Cependant, le Mexique est devenu un pays de retour de migrants : aujourd’hui le taux net de migration de Mexicains vers les Etats-Unis est négatif : il y a plus de Mexicains qui reviennent vivre au Mexique que ceux qui partent.
Le Mexique est devenu également, au cours des dernières années, un pays récepteur, puisque environ 1,2 millions de personnes y ont migré. (En 2017, la France est le septième pays récepteur mondial 7,9 millions d’individus).
Une partie importante des migrants qui traversent la frontière mexico-américaine sont originaires des pays d’Amérique Centrale. C’est pourquoi la nouvelle administration mexicaine donne la priorité absolue à la coopération avec les pays de cette région, notamment avec le Guatemala, le Honduras et El Salvador.
L’exemple de coopération entre le Mexique et le « Triangle du Nord »
Depuis 2014, les migrations en provenance du Salvador, du Guatemala et du Honduras vers l’Amérique du Nord ont augmenté exponentiellement, en raison de la violence et des difficiles conditions socio-économiques dans ces pays.
Le Mexique est le deuxième pays de destination pour les personnes en provenance du Triangle du Nord avec plus de 80 000 résidents en 2017 (European Parliamentary Research Service).
Il est également la voie empruntée par la plupart des migrants de l’Amérique Centrale pour arriver aux Etats-Unis. Au mois d’octobre dernier, par exemple, une caravane de plus de sept mille personnes qui ont quitté cette région pour les Etats-Unis a traversé le territoire mexicain.
Pour de manière efficace ce flux migratoire, le 1er décembre 2018, le Mexique, le Guatemala, le Honduras et le Salvador ont signé le Plan de Développement Intégral pour l’Amérique Centrale.

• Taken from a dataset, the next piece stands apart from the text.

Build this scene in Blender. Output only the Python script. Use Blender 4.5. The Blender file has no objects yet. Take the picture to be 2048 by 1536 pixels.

Cet instrument constitue le premier exemple de mise en œuvre des principes contenus dans le Pacte Mondial.
Il aborde de façon intégral le transit des migrants, leur situation dans les pays d’accueil, leur retour éventuel aux pays d’origine et la protection des droits de l’homme des personnes migrantes.
Dans le cadre de ce plan, plus de 30 milliards de dollars seront investis dans des projets productifs et d’infrastructure visant à remédier aux conditions sociales et économiques qui obligent la population à quitter la région à la recherche d’une vie meilleure.
Ce schéma de gouvernance régionale est ouvert à la participation d’autres partenaires. Ainsi, le 18 décembre 2018, le Mexique et les Etats-Unis ont signé une Déclaration sur les Principes de développement économique et de coopération pour le Sud du Mexique et en Amérique Centrale, qui vise à renforcer et à élargir la coopération bilatérale pour le développement économique et pour l’augmentation des investissements dans cet espace afin d’assurer la prospérité, la bonne gouvernance et la sécurité.
Le gouvernement fédéral américain s’est engagé à contribuer avec 5.8 milliards de dollars au financement des projets en Amérique Centrale.
En outre, la Commission économique pour l’Amérique latine et les Caraïbes (CEPALC) aidera les pays signataires à concevoir la stratégie et les modalités pratiques de mise en œuvre du Plan de Développement Intégral.
Ce Plan pourrait, dans l’avenir proche, créer des synergies avec les projets d’aide au développement de l’UE et de ses pays membres en Amérique Centrale (coopération multilatérale, mise à disposition de l’expérience et des capacités de la part de l’UE et de ses pays membres).